Vaya galimatías. Elecciones organizadas y validadas por una autoridad electoral ciudadana hicieron ganar la jefatura de gobierno a Andrés Manuel López Obrador en el 2000, año de la transición en el poder presidencial tras 7 décadas de PRI, y lo pusieron en la antesala del poder 6 años después. Lo del fraude fue y sigue siendo una patraña de quien se sintió ganador desde antes de competir y perdió por soberbio.
Ahí no acaba la cosa. El mismo instituto electoral realizó los comicios de 2018 que abrieron la puerta de Palacio Nacional a López Obrador, quien ahora arremete ferozmente contra aquel con el monumental engaño de que hacen trampa, como lo hacían los viejos priístas de aquellos tiempos que el actual mandatario parece añorar.

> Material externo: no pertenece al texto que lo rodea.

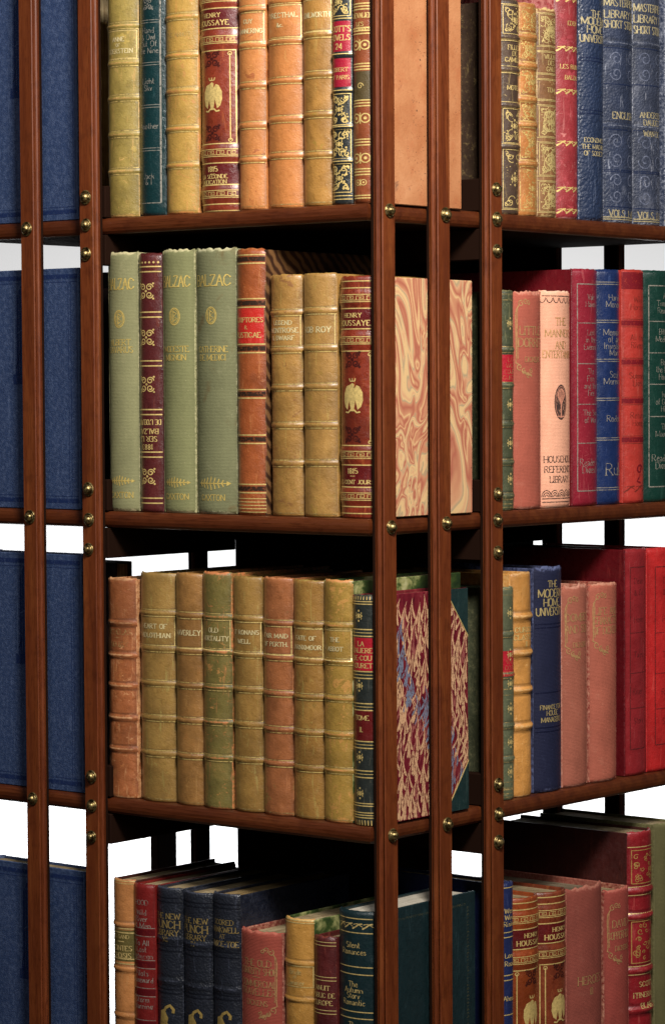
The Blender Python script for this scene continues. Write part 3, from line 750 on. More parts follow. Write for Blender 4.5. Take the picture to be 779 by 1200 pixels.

Lo que quiere Andrés Manuel López Obrador es destruir al INE y asumir el control electoral como antaño se tenía en la mismísima Secretaría de Gobernación, por cierto encabezada por su amigo y cómplice Manuel Bartlett Díaz cuando la tristemente célebre “caída del sistema” en 1988, en que por primera vez el PRI tuvo una elección presidencial competida. El presidente quiere, pues, asegurarse de que su partido Morena se quede en el poder por muchas décadas.
No importa que AMLO haya ganado a la buena en el 2018, ni que en sus primeros años de vida Morena se haya hecho de un buen número de gobiernos estatales, ni que tenga muy buenas posibilidades de ganar la mayoría de gubernaturas en disputa este año y el que viene. Lo que quiere asegurar es librar un escollo que cada vez se le presenta más complicado: el 2024.
Porque con todo y su indiscutible popularidad, AMLO enfrenta ya el descenso natural de su poder lo que, sumado a nulos resultados de su gestión presidencial, perfila la posibilidad de que su candidato o candidata pierda los comicios en un par de años más.
Ciertamente para que ello ocurra la oposición deberá presentar un candidato único y competitivo, lo que se ve complicado. Pero López Obrador quiere blindarse y por eso su obsesión contra el árbitro comicial.
La reforma electoral obradorista no pasará porque no cuenta con los votos necesarios para ello. Sin embargo, el presidente lanzó ya el eje de su discurso de campaña: la polarización ciudadana y la descalificación a priori del INE, que además puede quedar sujeto a parálisis presupuestal (el presidente tiene mayoría simple en el Congreso para decidir sobre el presupuesto público), o incluso a la inviabilidad institucional porque el año que entra deben suplirse a 2 de 11 consejeros electorales, para lo cual sí es necesario una mayoría calificada con la que no se cuenta.
En fin, López Obrador dobló su apuesta. Es un volado. Si gana, mantendrá el poder. Si pierde habrá una nueva transición democrática en el país.
El caso es que los votos sigan contando y se sigan contando bien. Y eso no le gusta a la 4T, sobre todo después de que gracias a que en 2021 la voluntad popular le quitó su mayoría legislativa constitucional, fue bateada su absurda reforma energética, como lo será su iniciativa electoral.
Los votos cuentan.
*Periodista, comunicador y publirrelacionista.